Ia juga menyoroti kelemahan konservatif di budaya, media, dan hukum, mendesak pendukungnya menyusup ke institusi kiri seperti dewan sekolah dan gereja untuk mengambil alih. Ia menyerukan pernikahan, memiliki banyak anak, membeli senjata, dan meningkatkan kebugaran untuk memenangkan pertempuran melawan kiri.
Hegseth mengaku tak sempurna—banyak kerabatnya memutuskan hubungan karena pandangannya. Ia berjanji berhenti minum alkohol jika diangkat sebagai Menteri Pertahanan dan mengaku tak terlalu religius. Ia ingin batu nisannya bertuliskan pujian Trump: “Kamu pejuang sejati, Pete.” Mungkin militer AS lebih tepat menyebutnya nasionalis rasis ketimbang religius saat mengeluarkannya dari tugas.

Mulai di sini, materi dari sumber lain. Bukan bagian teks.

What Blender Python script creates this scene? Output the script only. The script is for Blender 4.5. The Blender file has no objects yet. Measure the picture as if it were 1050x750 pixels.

Kini, Hegseth bukan lagi pembawa acara atau penulis, melainkan pemegang kuasa besar dengan anggaran raksasa, mampu menerjemahkan idenya menjadi kebijakan yang mengguncang banyak negara, termasuk Palestina, Irak, Suriah, Yaman, Iran, dan Lebanon.
**^**
Artikel ini diterjemahkan dari Aljazeera.net, berjudul “As-Salibi al-Akhir.. Wazīr ad-Difā‘ al-Amrīkī alladzī yakrah Jaysyah” yang berarti “Salibis Terakhir: Menteri Pertahanan AS yang Membenci Pasukannya Sendiri.” Tulisan ini menyoroti sisi ideologis dan kontroversial Pete Hegseth dalam memimpin Kementerian Pertahanan AS.